WORK TO BE COMPLETED
Show every line of the records below that contains the word "this".

## BEGIN DATASET RECORDS

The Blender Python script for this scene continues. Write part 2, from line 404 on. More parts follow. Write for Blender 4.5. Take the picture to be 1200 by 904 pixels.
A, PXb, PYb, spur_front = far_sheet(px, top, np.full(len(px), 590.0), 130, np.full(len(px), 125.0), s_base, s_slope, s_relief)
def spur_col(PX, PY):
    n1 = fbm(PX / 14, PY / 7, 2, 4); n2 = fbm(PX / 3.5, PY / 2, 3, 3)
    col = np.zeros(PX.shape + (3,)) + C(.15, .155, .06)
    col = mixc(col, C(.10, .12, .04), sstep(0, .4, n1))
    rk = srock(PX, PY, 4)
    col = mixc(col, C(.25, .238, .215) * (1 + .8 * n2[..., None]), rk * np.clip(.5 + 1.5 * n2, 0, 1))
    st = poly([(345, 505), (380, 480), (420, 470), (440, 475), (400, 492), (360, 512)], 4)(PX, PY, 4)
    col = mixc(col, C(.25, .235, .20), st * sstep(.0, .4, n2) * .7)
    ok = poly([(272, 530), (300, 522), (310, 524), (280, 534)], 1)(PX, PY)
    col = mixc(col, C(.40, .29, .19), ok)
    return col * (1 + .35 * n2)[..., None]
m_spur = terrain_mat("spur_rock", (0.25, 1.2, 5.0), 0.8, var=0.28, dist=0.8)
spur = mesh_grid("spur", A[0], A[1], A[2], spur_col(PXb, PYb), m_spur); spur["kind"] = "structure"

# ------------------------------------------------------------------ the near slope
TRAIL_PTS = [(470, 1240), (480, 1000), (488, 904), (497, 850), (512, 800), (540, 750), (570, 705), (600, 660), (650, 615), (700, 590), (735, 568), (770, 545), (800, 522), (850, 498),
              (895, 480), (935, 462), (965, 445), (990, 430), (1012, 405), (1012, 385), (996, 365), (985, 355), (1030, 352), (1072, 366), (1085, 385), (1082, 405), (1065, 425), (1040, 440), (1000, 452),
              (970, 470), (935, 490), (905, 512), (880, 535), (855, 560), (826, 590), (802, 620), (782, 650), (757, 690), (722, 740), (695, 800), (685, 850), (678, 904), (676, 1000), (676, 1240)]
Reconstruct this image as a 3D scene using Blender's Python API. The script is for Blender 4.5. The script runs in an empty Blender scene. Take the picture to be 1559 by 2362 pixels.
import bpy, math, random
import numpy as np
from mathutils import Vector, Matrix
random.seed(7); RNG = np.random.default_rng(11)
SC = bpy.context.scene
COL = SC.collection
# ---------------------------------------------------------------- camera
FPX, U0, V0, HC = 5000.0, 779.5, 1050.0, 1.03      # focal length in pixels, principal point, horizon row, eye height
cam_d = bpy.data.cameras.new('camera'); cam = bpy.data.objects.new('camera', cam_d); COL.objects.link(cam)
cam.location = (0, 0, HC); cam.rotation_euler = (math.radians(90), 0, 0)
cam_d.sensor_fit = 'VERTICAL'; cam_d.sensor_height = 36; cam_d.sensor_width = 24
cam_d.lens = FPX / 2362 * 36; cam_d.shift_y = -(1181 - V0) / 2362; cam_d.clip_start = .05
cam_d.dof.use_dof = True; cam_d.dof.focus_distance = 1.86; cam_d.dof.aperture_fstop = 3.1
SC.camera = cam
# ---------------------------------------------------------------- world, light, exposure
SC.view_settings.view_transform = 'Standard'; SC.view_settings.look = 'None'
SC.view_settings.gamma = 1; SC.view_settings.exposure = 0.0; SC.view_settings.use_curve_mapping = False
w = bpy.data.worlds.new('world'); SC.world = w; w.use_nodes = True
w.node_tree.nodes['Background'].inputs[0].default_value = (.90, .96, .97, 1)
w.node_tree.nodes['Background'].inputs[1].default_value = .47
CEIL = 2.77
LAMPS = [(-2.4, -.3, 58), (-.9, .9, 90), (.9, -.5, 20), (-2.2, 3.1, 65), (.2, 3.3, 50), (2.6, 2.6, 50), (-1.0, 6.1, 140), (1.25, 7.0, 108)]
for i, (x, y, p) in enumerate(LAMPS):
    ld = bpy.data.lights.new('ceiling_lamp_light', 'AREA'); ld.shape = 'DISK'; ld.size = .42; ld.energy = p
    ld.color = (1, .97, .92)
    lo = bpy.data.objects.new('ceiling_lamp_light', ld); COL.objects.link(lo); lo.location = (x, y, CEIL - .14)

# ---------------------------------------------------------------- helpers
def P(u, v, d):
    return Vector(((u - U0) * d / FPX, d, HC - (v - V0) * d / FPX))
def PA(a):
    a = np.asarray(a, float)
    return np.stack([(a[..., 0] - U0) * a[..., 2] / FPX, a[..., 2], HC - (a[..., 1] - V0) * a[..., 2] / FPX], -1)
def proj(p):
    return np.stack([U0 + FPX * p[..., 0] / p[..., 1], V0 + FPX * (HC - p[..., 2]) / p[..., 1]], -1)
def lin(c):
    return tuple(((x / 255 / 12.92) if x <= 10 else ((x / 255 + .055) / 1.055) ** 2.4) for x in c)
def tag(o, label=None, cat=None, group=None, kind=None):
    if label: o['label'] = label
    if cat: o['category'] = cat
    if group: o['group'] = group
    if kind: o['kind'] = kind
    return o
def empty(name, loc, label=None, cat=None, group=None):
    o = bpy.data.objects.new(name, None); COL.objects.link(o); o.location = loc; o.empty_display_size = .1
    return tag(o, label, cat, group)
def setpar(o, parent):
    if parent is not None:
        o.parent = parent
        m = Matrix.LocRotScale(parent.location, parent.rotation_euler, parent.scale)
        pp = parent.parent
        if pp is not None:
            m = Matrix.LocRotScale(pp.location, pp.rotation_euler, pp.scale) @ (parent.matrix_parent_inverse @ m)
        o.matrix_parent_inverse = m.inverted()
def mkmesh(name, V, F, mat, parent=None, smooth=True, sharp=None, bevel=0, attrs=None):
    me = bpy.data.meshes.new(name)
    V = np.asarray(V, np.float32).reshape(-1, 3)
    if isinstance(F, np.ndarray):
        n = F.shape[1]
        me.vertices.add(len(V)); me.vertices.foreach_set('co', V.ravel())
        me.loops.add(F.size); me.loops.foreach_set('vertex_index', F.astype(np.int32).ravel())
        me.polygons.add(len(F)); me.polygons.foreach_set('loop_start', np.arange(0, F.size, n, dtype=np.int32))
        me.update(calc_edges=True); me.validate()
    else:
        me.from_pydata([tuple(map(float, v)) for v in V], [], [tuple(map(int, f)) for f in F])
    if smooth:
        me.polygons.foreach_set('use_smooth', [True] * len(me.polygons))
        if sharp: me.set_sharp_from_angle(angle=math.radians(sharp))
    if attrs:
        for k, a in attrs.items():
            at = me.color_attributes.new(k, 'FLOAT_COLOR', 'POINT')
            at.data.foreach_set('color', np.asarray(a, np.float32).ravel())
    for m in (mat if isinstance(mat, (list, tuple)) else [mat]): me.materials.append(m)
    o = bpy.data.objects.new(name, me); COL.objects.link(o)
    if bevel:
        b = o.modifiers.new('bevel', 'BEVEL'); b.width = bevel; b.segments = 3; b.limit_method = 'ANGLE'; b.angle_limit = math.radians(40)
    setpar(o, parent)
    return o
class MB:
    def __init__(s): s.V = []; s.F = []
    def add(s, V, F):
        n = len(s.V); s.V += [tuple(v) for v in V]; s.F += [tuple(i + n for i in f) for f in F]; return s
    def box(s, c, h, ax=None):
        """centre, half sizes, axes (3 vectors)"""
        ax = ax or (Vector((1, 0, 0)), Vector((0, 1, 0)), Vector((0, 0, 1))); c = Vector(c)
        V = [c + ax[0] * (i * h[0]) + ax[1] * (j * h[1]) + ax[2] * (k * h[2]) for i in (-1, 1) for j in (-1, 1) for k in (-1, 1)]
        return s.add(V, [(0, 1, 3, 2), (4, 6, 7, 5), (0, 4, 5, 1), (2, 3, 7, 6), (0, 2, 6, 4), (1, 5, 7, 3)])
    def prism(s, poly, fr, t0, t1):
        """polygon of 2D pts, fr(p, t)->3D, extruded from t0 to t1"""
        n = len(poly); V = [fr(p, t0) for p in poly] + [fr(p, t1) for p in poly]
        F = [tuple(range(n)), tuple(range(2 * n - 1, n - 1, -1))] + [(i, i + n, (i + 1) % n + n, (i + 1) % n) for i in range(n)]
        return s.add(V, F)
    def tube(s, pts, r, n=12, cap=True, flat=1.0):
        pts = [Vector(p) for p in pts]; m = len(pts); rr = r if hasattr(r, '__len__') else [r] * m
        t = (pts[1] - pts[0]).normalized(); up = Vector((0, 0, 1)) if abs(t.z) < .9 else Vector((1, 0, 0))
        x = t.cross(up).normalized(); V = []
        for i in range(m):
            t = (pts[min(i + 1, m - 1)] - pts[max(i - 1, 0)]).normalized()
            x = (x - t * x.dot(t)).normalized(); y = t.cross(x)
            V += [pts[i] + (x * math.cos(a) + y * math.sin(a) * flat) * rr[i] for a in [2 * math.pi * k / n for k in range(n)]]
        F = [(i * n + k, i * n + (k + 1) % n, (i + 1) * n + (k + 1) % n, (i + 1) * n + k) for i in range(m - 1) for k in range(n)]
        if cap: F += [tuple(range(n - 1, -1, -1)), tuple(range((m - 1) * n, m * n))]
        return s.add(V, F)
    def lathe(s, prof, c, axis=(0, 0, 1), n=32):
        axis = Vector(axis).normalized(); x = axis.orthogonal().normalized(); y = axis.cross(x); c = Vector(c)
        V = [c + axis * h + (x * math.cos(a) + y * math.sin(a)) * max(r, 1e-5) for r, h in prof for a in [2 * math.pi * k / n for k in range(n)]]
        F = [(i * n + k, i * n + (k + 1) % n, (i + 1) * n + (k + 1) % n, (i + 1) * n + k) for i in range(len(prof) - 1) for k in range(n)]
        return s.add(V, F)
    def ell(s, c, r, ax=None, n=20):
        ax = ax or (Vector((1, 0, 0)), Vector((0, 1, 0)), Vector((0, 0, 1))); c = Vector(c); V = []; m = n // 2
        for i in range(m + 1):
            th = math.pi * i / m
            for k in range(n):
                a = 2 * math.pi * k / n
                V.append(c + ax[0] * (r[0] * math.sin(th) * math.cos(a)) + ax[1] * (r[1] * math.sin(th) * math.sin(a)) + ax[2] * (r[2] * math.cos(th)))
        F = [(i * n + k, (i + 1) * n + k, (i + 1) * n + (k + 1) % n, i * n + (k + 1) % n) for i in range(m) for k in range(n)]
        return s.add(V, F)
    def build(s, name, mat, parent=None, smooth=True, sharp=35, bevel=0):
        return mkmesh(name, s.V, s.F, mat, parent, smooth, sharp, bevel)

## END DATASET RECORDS

TASK RESPONSE
The Blender Python script for this scene continues. Write part 2, from line 404 on. More parts follow. Write for Blender 4.5. Take the picture to be 1200 by 904 pixels.
Reconstruct this image as a 3D scene using Blender's Python API. The script is for Blender 4.5. The script runs in an empty Blender scene. Take the picture to be 1559 by 2362 pixels.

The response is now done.